>> start Records supplied

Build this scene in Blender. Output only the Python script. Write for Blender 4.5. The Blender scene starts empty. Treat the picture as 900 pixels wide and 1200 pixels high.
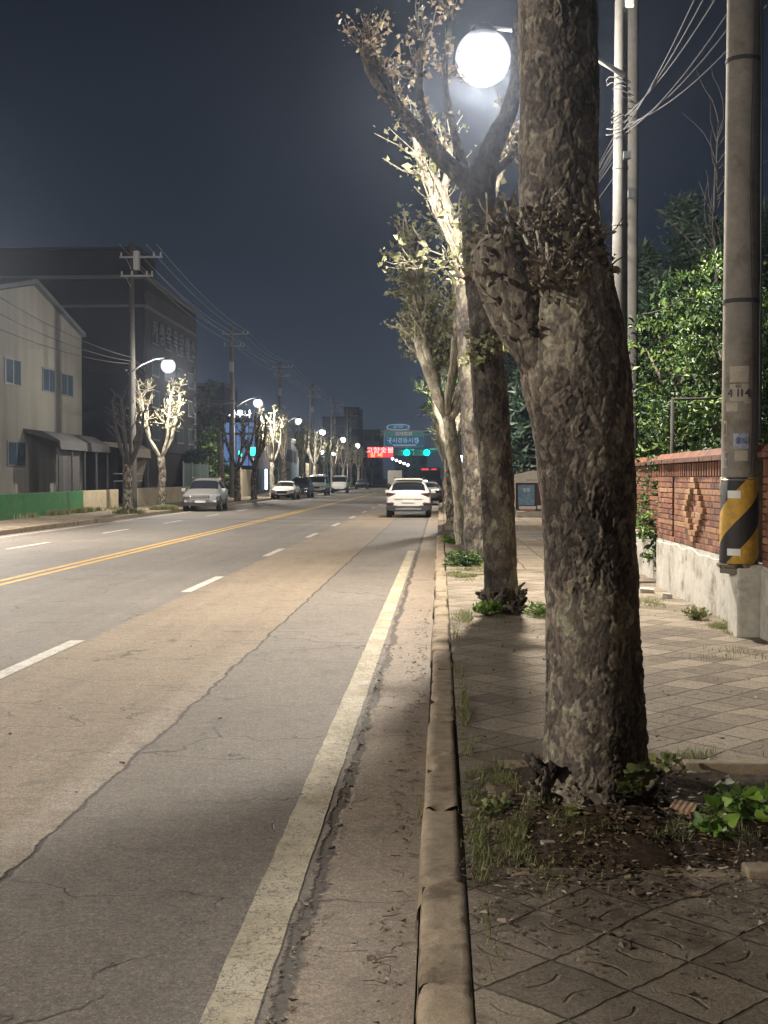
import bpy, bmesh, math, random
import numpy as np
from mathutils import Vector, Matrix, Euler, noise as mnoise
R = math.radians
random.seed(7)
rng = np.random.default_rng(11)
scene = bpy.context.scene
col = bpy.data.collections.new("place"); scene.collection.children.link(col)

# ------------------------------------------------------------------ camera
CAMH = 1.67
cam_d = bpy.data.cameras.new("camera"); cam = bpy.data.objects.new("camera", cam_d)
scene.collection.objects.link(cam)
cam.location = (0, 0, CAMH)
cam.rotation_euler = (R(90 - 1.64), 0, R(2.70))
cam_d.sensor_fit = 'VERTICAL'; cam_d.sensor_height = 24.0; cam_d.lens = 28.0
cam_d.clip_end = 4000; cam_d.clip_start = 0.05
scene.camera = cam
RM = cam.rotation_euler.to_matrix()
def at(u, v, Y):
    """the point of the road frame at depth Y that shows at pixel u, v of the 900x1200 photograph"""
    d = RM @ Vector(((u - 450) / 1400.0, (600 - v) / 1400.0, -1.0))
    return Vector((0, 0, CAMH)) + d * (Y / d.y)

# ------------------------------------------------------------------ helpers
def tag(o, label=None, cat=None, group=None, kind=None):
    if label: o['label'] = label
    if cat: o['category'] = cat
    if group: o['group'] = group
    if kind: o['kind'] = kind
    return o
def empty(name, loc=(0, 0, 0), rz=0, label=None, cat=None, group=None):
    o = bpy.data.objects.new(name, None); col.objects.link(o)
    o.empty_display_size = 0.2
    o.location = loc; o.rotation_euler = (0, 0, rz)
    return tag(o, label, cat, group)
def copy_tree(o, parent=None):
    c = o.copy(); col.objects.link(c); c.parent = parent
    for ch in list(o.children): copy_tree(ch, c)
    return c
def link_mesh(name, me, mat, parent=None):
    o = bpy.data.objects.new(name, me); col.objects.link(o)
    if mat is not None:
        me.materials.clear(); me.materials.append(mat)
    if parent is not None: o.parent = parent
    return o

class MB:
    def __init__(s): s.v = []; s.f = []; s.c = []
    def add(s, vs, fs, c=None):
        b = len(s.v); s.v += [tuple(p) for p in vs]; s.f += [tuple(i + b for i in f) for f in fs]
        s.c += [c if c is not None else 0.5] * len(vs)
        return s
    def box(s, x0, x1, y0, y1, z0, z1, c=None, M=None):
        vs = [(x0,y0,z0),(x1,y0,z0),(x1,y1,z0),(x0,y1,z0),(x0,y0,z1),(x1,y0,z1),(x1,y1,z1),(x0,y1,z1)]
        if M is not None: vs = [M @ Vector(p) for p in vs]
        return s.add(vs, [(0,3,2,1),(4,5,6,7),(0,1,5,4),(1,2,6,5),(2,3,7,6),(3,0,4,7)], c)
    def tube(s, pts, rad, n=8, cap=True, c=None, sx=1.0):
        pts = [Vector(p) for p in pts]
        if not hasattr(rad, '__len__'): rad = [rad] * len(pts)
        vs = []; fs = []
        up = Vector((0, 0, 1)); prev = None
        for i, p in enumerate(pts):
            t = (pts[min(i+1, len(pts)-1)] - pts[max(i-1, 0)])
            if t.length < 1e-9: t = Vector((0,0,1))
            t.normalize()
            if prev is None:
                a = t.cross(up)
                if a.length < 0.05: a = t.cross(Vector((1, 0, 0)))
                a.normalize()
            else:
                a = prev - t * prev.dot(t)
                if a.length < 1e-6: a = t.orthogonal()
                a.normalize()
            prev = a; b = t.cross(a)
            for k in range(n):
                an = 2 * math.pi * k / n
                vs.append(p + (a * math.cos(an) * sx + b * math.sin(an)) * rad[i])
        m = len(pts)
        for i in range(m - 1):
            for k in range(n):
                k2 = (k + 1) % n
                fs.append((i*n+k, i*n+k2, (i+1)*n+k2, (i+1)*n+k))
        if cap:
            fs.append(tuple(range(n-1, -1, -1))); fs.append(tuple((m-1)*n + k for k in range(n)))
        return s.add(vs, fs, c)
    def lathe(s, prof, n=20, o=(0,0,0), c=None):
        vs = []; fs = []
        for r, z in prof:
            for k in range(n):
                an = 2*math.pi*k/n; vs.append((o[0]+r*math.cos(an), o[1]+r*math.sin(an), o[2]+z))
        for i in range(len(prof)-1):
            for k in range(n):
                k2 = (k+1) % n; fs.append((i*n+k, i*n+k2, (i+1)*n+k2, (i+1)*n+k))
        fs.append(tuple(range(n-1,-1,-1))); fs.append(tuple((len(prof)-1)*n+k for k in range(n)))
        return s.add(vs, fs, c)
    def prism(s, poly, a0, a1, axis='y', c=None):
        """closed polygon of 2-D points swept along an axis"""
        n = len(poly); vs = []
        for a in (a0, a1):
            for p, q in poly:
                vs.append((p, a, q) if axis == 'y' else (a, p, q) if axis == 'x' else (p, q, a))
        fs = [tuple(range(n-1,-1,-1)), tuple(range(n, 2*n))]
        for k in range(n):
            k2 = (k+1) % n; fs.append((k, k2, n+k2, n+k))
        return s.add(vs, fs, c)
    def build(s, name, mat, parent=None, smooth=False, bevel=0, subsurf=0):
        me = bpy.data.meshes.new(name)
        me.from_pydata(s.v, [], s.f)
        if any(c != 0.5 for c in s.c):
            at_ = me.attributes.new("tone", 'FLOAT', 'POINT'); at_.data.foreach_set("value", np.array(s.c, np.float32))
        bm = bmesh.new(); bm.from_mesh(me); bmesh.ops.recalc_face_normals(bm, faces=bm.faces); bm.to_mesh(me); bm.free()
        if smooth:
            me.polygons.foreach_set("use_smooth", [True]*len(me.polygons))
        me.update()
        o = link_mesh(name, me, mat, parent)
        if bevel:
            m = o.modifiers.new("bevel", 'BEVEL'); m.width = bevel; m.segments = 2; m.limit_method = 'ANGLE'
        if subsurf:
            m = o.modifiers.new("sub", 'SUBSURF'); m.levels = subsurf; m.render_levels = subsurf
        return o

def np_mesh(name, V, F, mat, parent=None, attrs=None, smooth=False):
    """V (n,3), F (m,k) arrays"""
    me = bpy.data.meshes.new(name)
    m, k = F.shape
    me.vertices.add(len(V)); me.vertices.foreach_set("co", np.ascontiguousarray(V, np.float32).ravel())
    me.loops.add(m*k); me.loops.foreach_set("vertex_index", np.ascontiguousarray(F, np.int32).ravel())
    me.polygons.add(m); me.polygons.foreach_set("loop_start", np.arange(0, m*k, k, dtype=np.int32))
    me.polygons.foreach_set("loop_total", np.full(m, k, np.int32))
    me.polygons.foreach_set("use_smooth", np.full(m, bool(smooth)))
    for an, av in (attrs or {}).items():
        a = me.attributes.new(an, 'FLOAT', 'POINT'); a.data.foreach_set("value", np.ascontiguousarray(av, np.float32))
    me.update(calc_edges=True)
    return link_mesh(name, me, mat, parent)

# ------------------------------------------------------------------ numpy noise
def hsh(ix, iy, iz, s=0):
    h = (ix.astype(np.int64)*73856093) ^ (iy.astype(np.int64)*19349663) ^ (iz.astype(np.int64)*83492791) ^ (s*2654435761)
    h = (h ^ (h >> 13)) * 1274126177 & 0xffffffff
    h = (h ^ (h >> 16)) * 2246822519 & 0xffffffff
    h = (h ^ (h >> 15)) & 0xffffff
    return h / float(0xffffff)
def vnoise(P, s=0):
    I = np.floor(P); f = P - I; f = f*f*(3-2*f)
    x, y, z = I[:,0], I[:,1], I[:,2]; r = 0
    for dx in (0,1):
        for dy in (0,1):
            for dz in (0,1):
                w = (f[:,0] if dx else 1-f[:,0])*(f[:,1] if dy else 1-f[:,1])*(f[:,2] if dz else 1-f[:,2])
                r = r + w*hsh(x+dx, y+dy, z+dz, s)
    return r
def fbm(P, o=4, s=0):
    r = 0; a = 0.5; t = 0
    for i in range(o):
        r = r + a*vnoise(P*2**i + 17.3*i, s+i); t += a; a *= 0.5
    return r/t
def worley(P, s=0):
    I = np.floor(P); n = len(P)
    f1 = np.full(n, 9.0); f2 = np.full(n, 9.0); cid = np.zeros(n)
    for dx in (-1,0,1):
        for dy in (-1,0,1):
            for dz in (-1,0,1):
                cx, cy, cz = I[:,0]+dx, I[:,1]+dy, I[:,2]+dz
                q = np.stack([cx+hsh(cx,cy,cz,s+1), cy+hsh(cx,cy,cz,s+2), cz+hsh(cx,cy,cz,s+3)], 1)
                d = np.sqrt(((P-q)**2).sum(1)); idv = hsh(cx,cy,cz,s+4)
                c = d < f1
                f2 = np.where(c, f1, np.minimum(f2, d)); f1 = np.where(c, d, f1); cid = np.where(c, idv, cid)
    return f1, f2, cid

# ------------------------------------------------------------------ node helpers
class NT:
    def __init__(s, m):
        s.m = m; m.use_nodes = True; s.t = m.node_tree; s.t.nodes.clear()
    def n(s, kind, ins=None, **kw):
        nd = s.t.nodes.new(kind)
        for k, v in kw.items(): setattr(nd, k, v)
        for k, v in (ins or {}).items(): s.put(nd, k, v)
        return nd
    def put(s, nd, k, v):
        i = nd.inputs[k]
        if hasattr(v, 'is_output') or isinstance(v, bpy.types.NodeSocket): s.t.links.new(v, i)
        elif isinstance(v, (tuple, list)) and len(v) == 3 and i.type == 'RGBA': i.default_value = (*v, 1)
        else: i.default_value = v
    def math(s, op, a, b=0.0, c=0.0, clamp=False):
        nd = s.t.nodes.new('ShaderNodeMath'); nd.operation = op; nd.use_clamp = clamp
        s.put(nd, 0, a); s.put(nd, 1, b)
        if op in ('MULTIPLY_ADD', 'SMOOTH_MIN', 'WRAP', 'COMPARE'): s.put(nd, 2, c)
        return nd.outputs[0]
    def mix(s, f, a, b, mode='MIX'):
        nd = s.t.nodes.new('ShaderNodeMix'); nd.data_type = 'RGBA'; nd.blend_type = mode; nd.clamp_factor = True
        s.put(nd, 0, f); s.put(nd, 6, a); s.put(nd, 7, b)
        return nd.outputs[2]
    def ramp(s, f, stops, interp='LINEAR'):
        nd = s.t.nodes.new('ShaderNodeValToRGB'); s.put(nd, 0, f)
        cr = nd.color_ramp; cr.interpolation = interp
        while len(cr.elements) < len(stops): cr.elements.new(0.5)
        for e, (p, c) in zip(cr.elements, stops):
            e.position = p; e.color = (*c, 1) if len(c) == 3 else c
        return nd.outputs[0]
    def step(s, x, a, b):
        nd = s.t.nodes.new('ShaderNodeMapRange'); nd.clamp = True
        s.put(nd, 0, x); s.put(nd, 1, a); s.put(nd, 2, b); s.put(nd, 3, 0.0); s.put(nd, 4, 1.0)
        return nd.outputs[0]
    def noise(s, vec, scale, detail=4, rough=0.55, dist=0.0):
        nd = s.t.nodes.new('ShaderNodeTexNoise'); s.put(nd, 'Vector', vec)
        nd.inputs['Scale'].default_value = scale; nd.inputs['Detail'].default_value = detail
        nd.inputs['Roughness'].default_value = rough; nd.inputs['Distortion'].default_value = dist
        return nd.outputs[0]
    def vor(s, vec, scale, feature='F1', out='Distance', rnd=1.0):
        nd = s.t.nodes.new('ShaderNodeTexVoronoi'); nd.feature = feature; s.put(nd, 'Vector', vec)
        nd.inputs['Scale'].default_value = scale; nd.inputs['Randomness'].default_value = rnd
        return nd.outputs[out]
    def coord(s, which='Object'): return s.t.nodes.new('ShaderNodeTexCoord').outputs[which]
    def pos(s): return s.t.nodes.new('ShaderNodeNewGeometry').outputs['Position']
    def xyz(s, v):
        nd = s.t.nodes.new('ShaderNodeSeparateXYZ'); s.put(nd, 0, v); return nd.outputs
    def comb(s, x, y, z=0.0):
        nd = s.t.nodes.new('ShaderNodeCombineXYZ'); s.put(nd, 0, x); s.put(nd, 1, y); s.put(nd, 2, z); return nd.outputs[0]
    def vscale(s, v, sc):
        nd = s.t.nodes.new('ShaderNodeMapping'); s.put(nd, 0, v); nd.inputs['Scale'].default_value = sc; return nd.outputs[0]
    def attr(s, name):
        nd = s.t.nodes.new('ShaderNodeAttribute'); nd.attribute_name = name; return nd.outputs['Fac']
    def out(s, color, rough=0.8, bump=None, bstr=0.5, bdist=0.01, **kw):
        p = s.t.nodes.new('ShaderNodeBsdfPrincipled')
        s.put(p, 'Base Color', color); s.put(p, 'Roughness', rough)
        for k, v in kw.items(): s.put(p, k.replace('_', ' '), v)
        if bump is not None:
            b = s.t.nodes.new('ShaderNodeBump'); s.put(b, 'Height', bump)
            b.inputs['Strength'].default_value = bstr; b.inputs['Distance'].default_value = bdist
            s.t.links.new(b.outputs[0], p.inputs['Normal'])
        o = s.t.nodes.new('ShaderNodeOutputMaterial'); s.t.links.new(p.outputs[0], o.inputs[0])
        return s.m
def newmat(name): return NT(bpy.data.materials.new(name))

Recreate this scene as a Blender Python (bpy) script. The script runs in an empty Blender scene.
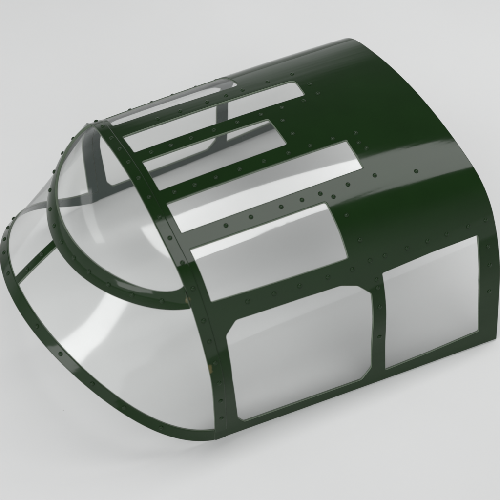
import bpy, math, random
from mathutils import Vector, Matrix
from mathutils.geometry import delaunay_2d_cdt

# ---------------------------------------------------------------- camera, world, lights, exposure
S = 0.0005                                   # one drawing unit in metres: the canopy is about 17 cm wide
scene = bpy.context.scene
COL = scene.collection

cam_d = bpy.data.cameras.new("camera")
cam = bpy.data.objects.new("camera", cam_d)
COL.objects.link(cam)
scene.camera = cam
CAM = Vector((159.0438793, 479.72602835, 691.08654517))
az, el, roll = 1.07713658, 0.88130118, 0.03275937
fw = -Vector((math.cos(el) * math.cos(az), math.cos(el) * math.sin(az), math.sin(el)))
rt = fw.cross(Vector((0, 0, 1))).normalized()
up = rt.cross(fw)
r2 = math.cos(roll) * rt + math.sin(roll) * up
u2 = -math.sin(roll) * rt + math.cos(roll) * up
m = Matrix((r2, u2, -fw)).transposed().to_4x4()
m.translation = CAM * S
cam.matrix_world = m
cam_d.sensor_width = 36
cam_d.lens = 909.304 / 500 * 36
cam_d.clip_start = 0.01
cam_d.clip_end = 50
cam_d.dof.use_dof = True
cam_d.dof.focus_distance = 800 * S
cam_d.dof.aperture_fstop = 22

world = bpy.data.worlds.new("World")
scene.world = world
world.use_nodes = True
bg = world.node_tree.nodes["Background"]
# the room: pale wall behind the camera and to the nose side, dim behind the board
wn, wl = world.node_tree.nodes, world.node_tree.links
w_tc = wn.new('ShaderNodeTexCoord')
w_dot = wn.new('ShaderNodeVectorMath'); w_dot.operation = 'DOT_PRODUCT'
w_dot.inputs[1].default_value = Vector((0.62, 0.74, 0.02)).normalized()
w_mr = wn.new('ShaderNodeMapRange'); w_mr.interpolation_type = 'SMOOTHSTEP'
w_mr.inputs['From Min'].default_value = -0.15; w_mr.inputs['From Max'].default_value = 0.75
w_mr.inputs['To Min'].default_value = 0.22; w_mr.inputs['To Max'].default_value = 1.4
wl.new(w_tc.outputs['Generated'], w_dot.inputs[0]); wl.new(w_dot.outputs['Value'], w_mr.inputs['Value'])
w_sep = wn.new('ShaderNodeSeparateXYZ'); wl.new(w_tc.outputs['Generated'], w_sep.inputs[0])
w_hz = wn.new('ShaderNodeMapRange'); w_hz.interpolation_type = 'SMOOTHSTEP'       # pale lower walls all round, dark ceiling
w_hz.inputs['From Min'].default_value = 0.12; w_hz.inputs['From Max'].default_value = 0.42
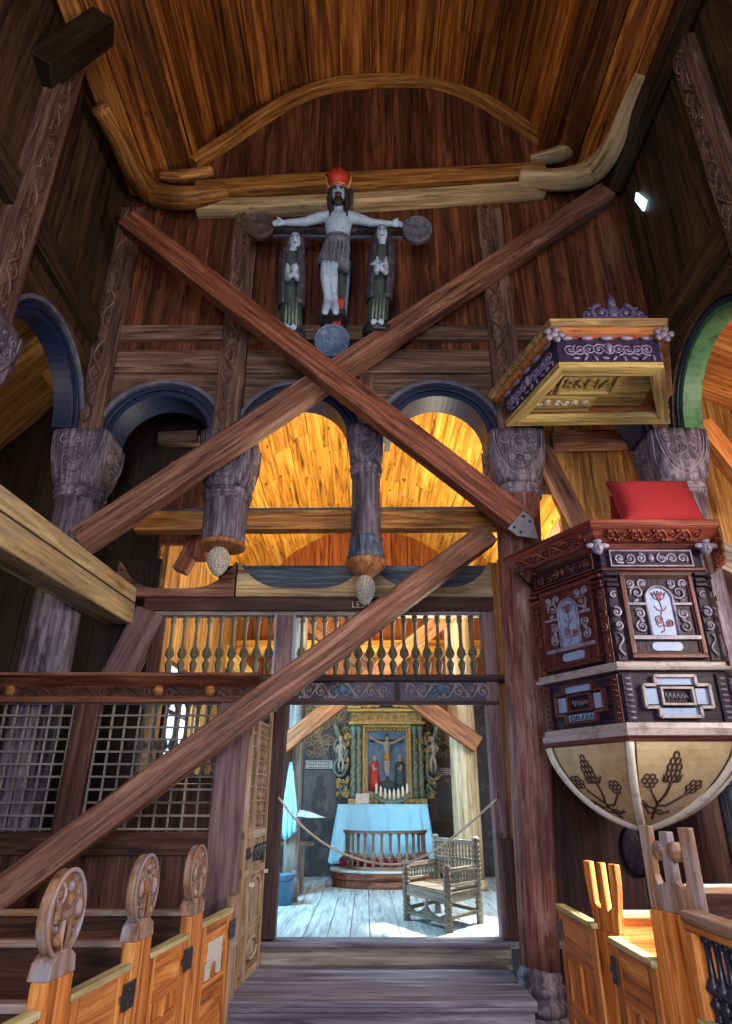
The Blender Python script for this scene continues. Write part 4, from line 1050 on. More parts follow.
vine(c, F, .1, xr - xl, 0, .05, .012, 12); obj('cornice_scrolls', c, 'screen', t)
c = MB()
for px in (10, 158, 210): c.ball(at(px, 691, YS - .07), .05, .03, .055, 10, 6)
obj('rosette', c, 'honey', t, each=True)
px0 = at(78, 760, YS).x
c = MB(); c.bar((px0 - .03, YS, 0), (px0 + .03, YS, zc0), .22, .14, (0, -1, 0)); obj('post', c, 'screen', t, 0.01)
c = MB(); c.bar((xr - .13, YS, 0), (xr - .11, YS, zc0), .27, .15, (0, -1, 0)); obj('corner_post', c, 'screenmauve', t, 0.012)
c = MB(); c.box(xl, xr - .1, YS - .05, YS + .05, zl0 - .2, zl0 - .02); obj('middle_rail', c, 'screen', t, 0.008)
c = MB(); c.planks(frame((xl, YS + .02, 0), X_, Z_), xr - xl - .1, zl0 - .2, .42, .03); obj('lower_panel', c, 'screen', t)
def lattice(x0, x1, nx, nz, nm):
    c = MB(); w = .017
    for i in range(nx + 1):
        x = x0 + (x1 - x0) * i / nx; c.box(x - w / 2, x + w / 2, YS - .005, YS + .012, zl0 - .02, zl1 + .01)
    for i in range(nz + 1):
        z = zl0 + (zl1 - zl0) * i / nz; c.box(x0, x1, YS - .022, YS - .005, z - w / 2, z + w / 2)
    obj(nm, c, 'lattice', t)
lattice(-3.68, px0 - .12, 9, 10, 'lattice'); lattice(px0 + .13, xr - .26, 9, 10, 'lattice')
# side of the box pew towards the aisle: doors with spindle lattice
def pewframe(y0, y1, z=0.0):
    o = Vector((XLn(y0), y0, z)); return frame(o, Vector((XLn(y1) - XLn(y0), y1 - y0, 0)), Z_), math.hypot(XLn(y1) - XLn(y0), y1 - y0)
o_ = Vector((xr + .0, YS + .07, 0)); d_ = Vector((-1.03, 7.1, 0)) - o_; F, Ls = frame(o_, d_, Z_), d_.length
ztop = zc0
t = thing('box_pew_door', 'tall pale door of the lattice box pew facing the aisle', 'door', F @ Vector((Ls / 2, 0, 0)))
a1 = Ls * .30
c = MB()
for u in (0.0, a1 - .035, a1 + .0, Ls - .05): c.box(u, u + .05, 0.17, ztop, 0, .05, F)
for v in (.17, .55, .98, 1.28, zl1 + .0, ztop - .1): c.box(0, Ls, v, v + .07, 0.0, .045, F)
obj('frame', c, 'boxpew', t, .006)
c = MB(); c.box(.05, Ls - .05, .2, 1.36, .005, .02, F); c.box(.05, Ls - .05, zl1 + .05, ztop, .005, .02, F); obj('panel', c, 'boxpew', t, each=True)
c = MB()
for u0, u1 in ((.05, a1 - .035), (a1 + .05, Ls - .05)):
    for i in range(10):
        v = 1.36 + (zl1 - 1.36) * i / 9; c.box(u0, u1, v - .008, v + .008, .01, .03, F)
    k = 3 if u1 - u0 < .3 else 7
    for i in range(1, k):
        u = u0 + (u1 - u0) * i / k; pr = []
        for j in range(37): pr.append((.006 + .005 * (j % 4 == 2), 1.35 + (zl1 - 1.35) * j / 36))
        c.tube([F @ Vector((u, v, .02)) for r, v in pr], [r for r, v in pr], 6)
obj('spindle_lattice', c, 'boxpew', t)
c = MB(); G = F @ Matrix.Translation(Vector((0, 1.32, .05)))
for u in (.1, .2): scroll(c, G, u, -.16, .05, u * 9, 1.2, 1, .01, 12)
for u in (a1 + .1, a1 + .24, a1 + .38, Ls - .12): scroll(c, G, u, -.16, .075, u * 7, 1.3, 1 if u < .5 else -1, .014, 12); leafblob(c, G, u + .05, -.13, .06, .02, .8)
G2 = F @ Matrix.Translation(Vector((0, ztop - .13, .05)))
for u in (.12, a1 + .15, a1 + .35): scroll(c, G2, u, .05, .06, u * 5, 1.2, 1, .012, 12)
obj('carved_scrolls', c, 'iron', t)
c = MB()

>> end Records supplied

- Directions for this task
Begin with the first line of the entries above and write out each line exactly, ending with the line containing "return Vector((0, 0, CAMH))". Leave out pictures.

- Reply to the task
Build this scene in Blender. Output only the Python script. Write for Blender 4.5. The Blender scene starts empty. Treat the picture as 900 pixels wide and 1200 pixels high.
import bpy, bmesh, math, random
import numpy as np
from mathutils import Vector, Matrix, Euler, noise as mnoise
R = math.radians
random.seed(7)
rng = np.random.default_rng(11)
scene = bpy.context.scene
col = bpy.data.collections.new("place"); scene.collection.children.link(col)

# ------------------------------------------------------------------ camera
CAMH = 1.67
cam_d = bpy.data.cameras.new("camera"); cam = bpy.data.objects.new("camera", cam_d)
scene.collection.objects.link(cam)
cam.location = (0, 0, CAMH)
cam.rotation_euler = (R(90 - 1.64), 0, R(2.70))
cam_d.sensor_fit = 'VERTICAL'; cam_d.sensor_height = 24.0; cam_d.lens = 28.0
cam_d.clip_end = 4000; cam_d.clip_start = 0.05
scene.camera = cam
RM = cam.rotation_euler.to_matrix()
def at(u, v, Y):
    """the point of the road frame at depth Y that shows at pixel u, v of the 900x1200 photograph"""
    d = RM @ Vector(((u - 450) / 1400.0, (600 - v) / 1400.0, -1.0))
    return Vector((0, 0, CAMH)) + d * (Y / d.y)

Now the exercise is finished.